=== Task data ===
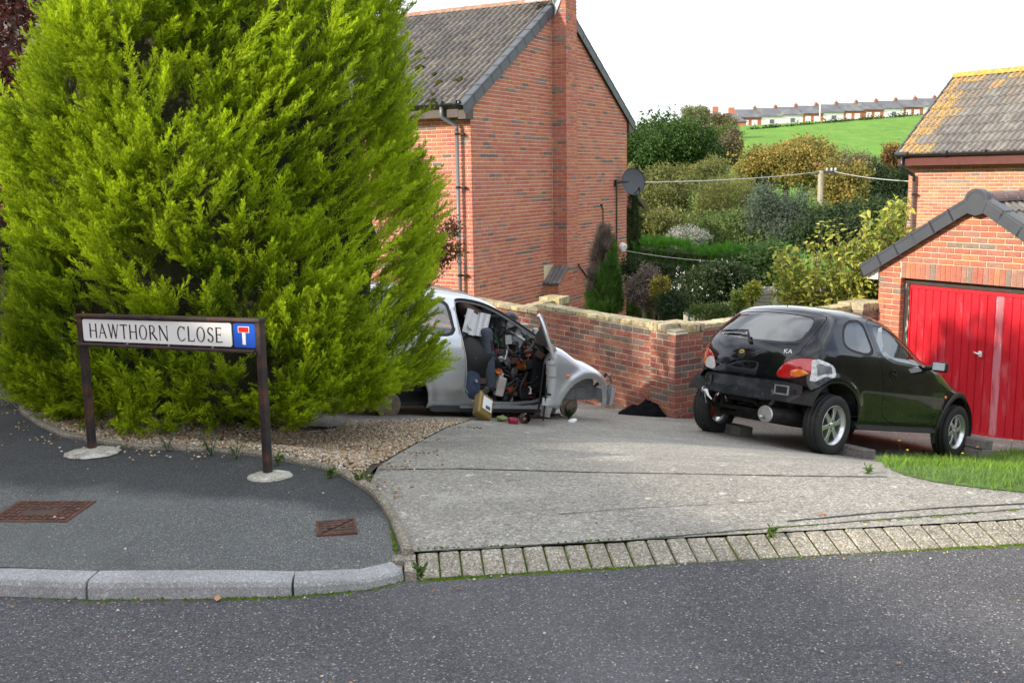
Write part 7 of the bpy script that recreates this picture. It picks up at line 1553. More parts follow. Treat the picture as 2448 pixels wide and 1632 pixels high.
# the tangle of small parts between them, too many to tell apart
mb = MB(); g = random.Random(11)
for i in range(330):
    out_ = i > 265
    if out_: P0 = Vector(onground(g.uniform(800, 1290), g.uniform(1180, 1320), g.uniform(.01, .16)))
    else: P0 = MWS @ Vector((g.uniform(.84, 1.82), g.uniform(-.66, -.22), 0))
    if not out_: P0 = MWS @ Vector((0, 0, 0)) if False else P0+(MWS.to_3x3() @ Vector((0, 0, g.uniform(.36, 1.0 if g.random() < .6 else 1.18))))
    m_ = g.choices((0, 1, 2, 3, 4, 5, 6, 7), (.50, .15, .12, .06, .08, .03, .03, .03))[0]; k = g.random()
    if k < .55:
        d = Vector((g.gauss(0, 1), g.gauss(0, 1), g.gauss(0, .6))).normalized()*g.uniform(.06, .17); e = Vector((g.gauss(0, 1), g.gauss(0, 1), g.gauss(0, 1))).normalized()*.05
        mb.tube([P0-d, P0-d*.3+e, P0+d*.4+e*.6, P0+d], g.choice((.006, .009, .014, .02)), 6, m=m_)
    elif k < .85: mb.box(P0, (g.uniform(.03, .12), g.uniform(.02, .07), g.uniform(.03, .10)), m=m_, rot=Matrix.Rotation(g.uniform(0, 6), 3, 'Z') @ Matrix.Rotation(g.uniform(-1, 1), 3, 'X'))
    else: mb.lathe([(.001, -.02), (g.uniform(.02, .05), -.02), (.03, .02), (.001, .025)], 10, m=m_, T=Matrix.Translation(P0) @ Matrix.Rotation(g.uniform(-1.5, 1.5), 4, 'X'))
o = mb.obj('scrap_tangle', m_scrap+[m_alu, m_offw, m_orange, m_crim]); tag(o, 'tangle of dark hoses, cables and small parts in and below the doorway', 'scrap', kind='stuff')
# ================================================================== trees, shrubs, hedges
def blob_points(blobs, n, shell=.55):
    """n points in the outer shells of several ellipsoids (x,y,z,rx,ry,rz)"""
    B = np.array(blobs, float); vol = B[:, 3]*B[:, 4]*B[:, 5]; idx = RNG.choice(len(B), n, p=vol**.7/(vol**.7).sum()); u = RNG.normal(0, 1, (n, 3)); u /= np.linalg.norm(u, axis=1)[:, None]
    r = (shell+(1-shell)*RNG.random(n))*RNG.normal(1, .06, n); return B[idx, :3]+u*r[:, None]*B[idx, 3:], u
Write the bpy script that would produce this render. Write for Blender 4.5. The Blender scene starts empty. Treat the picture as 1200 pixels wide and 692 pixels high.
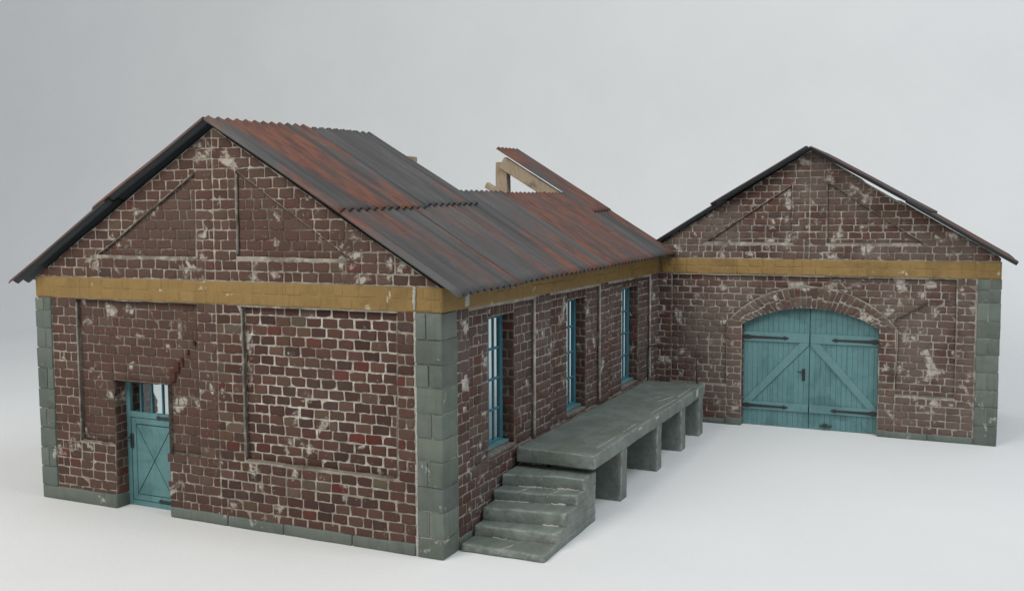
import bpy, bmesh, math, random
from mathutils import Vector, Matrix, noise
from mathutils.geometry import tessellate_polygon
R = random.Random(7)
S = bpy.context.scene
COL = S.collection
rad = math.radians

# ------------------------------------------------------------------ materials
def nt(name):
    m = bpy.data.materials.new(name); m.use_nodes = True
    n = m.node_tree; n.nodes.clear()
    out = n.nodes.new('ShaderNodeOutputMaterial')
    b = n.nodes.new('ShaderNodeBsdfPrincipled')
    n.links.new(b.outputs[0], out.inputs[0])
    return m, n, b
class G:
    """small helper round one node tree"""
    def __init__(s, tree): s.t = tree
    def new(s, kind, **kw):
        n = s.t.nodes.new(kind)
        for k, v in kw.items(): setattr(n, k, v)
        return n
    def put(s, sock, v):
        if hasattr(v, 'is_output'): s.t.links.new(v, sock)
        elif isinstance(v, (tuple, list)) and len(v) == 3 and sock.type == 'RGBA': sock.default_value = (*v, 1)
        else: sock.default_value = v
    def coord(s, scale=(1,1,1), attr=None, off=(0,0,0)):
        if attr:
            a = s.new('ShaderNodeAttribute'); a.attribute_name = attr; o = a.outputs['Vector']
        else:
            o = s.new('ShaderNodeTexCoord').outputs['Object']
        mp = s.new('ShaderNodeMapping'); mp.inputs['Scale'].default_value = scale; mp.inputs['Location'].default_value = off
        s.t.links.new(o, mp.inputs[0]); return mp.outputs[0]
    def noise(s, vec, scale, detail=4, rough=.55, dist=0):
        n = s.new('ShaderNodeTexNoise'); s.put(n.inputs['Vector'], vec)
        n.inputs['Scale'].default_value = scale; n.inputs['Detail'].default_value = detail
        n.inputs['Roughness'].default_value = rough; n.inputs['Distortion'].default_value = dist
        return n.outputs[0]
    def ramp(s, fac, lo, hi, a=0., b=1.):
        n = s.new('ShaderNodeMapRange'); n.interpolation_type = 'SMOOTHSTEP'
        s.put(n.inputs[0], fac); n.inputs[1].default_value = lo; n.inputs[2].default_value = hi
        n.inputs[3].default_value = a; n.inputs[4].default_value = b; return n.outputs[0]
    def mix(s, fac, a, b, mode='MIX'):
        n = s.new('ShaderNodeMix', data_type='RGBA', blend_type=mode)
        s.put(n.inputs[0], fac); s.put(n.inputs[6], a); s.put(n.inputs[7], b); return n.outputs[2]
    def math(s, op, a, b=0.):
        n = s.new('ShaderNodeMath', operation=op); s.put(n.inputs[0], a); s.put(n.inputs[1], b); return n.outputs[0]
    def attr(s, name): 
        a = s.new('ShaderNodeAttribute'); a.attribute_name = name; return a.outputs['Color']
    def bump(s, h, strength, dist):
        n = s.new('ShaderNodeBump'); n.inputs['Strength'].default_value = strength; n.inputs['Distance'].default_value = dist
        s.put(n.inputs['Height'], h); return n.outputs[0]
    def edge(s, lo, hi):
        g = s.new('ShaderNodeNewGeometry'); return s.ramp(g.outputs['Pointiness'], lo, hi)

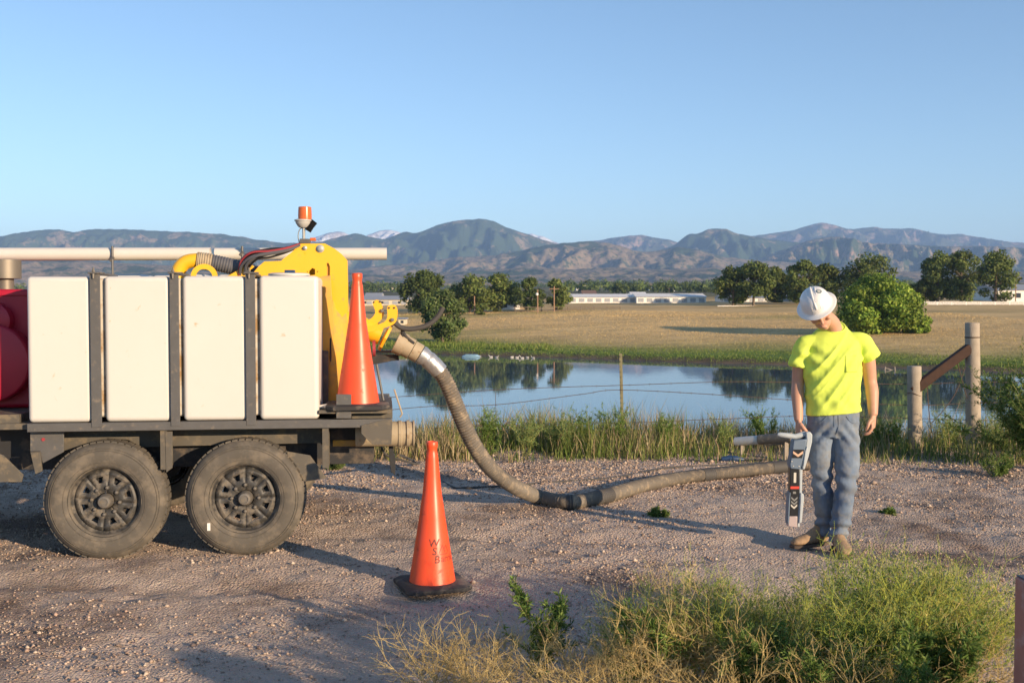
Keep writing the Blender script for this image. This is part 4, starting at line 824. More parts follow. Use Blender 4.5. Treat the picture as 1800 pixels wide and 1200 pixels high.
===
Work instructions – Retype the entries word for word. Omit any images.

Exercise response –
Write part 7 of the bpy script that recreates this picture. It picks up at line 1553. More parts follow. Treat the picture as 2448 pixels wide and 1632 pixels high.
# the tangle of small parts between them, too many to tell apart
mb = MB(); g = random.Random(11)
for i in range(330):
    out_ = i > 265
    if out_: P0 = Vector(onground(g.uniform(800, 1290), g.uniform(1180, 1320), g.uniform(.01, .16)))
    else: P0 = MWS @ Vector((g.uniform(.84, 1.82), g.uniform(-.66, -.22), 0))
    if not out_: P0 = MWS @ Vector((0, 0, 0)) if False else P0+(MWS.to_3x3() @ Vector((0, 0, g.uniform(.36, 1.0 if g.random() < .6 else 1.18))))
    m_ = g.choices((0, 1, 2, 3, 4, 5, 6, 7), (.50, .15, .12, .06, .08, .03, .03, .03))[0]; k = g.random()
    if k < .55:
        d = Vector((g.gauss(0, 1), g.gauss(0, 1), g.gauss(0, .6))).normalized()*g.uniform(.06, .17); e = Vector((g.gauss(0, 1), g.gauss(0, 1), g.gauss(0, 1))).normalized()*.05
        mb.tube([P0-d, P0-d*.3+e, P0+d*.4+e*.6, P0+d], g.choice((.006, .009, .014, .02)), 6, m=m_)
    elif k < .85: mb.box(P0, (g.uniform(.03, .12), g.uniform(.02, .07), g.uniform(.03, .10)), m=m_, rot=Matrix.Rotation(g.uniform(0, 6), 3, 'Z') @ Matrix.Rotation(g.uniform(-1, 1), 3, 'X'))
    else: mb.lathe([(.001, -.02), (g.uniform(.02, .05), -.02), (.03, .02), (.001, .025)], 10, m=m_, T=Matrix.Translation(P0) @ Matrix.Rotation(g.uniform(-1.5, 1.5), 4, 'X'))
o = mb.obj('scrap_tangle', m_scrap+[m_alu, m_offw, m_orange, m_crim]); tag(o, 'tangle of dark hoses, cables and small parts in and below the doorway', 'scrap', kind='stuff')
# ================================================================== trees, shrubs, hedges
def blob_points(blobs, n, shell=.55):
    """n points in the outer shells of several ellipsoids (x,y,z,rx,ry,rz)"""
    B = np.array(blobs, float); vol = B[:, 3]*B[:, 4]*B[:, 5]; idx = RNG.choice(len(B), n, p=vol**.7/(vol**.7).sum()); u = RNG.normal(0, 1, (n, 3)); u /= np.linalg.norm(u, axis=1)[:, None]
    r = (shell+(1-shell)*RNG.random(n))*RNG.normal(1, .06, n); return B[idx, :3]+u*r[:, None]*B[idx, 3:], u
Write the bpy script that would produce this render. Write for Blender 4.5. The Blender scene starts empty. Treat the picture as 1200 pixels wide and 692 pixels high.
import bpy, bmesh, math, random
from mathutils import Vector, Matrix, noise
from mathutils.geometry import tessellate_polygon
R = random.Random(7)
S = bpy.context.scene
COL = S.collection
rad = math.radians

# ------------------------------------------------------------------ materials
def nt(name):
    m = bpy.data.materials.new(name); m.use_nodes = True
    n = m.node_tree; n.nodes.clear()
    out = n.nodes.new('ShaderNodeOutputMaterial')
    b = n.nodes.new('ShaderNodeBsdfPrincipled')
    n.links.new(b.outputs[0], out.inputs[0])
    return m, n, b
class G:
    """small helper round one node tree"""
    def __init__(s, tree): s.t = tree
    def new(s, kind, **kw):
        n = s.t.nodes.new(kind)
        for k, v in kw.items(): setattr(n, k, v)
        return n
    def put(s, sock, v):
        if hasattr(v, 'is_output'): s.t.links.new(v, sock)
        elif isinstance(v, (tuple, list)) and len(v) == 3 and sock.type == 'RGBA': sock.default_value = (*v, 1)
        else: sock.default_value = v
    def coord(s, scale=(1,1,1), attr=None, off=(0,0,0)):
        if attr:
            a = s.new('ShaderNodeAttribute'); a.attribute_name = attr; o = a.outputs['Vector']
        else:
            o = s.new('ShaderNodeTexCoord').outputs['Object']
        mp = s.new('ShaderNodeMapping'); mp.inputs['Scale'].default_value = scale; mp.inputs['Location'].default_value = off
        s.t.links.new(o, mp.inputs[0]); return mp.outputs[0]
    def noise(s, vec, scale, detail=4, rough=.55, dist=0):
        n = s.new('ShaderNodeTexNoise'); s.put(n.inputs['Vector'], vec)
        n.inputs['Scale'].default_value = scale; n.inputs['Detail'].default_value = detail
        n.inputs['Roughness'].default_value = rough; n.inputs['Distortion'].default_value = dist
        return n.outputs[0]
    def ramp(s, fac, lo, hi, a=0., b=1.):
        n = s.new('ShaderNodeMapRange'); n.interpolation_type = 'SMOOTHSTEP'
        s.put(n.inputs[0], fac); n.inputs[1].default_value = lo; n.inputs[2].default_value = hi
        n.inputs[3].default_value = a; n.inputs[4].default_value = b; return n.outputs[0]
    def mix(s, fac, a, b, mode='MIX'):
        n = s.new('ShaderNodeMix', data_type='RGBA', blend_type=mode)
        s.put(n.inputs[0], fac); s.put(n.inputs[6], a); s.put(n.inputs[7], b); return n.outputs[2]
    def math(s, op, a, b=0.):
        n = s.new('ShaderNodeMath', operation=op); s.put(n.inputs[0], a); s.put(n.inputs[1], b); return n.outputs[0]
    def attr(s, name): 
        a = s.new('ShaderNodeAttribute'); a.attribute_name = name; return a.outputs['Color']
    def bump(s, h, strength, dist):
        n = s.new('ShaderNodeBump'); n.inputs['Strength'].default_value = strength; n.inputs['Distance'].default_value = dist
        s.put(n.inputs['Height'], h); return n.outputs[0]
    def edge(s, lo, hi):
        g = s.new('ShaderNodeNewGeometry'); return s.ramp(g.outputs['Pointiness'], lo, hi)

Keep writing the Blender script for this image. This is part 4, starting at line 824. More parts follow. Use Blender 4.5. Treat the picture as 1800 pixels wide and 1200 pixels high.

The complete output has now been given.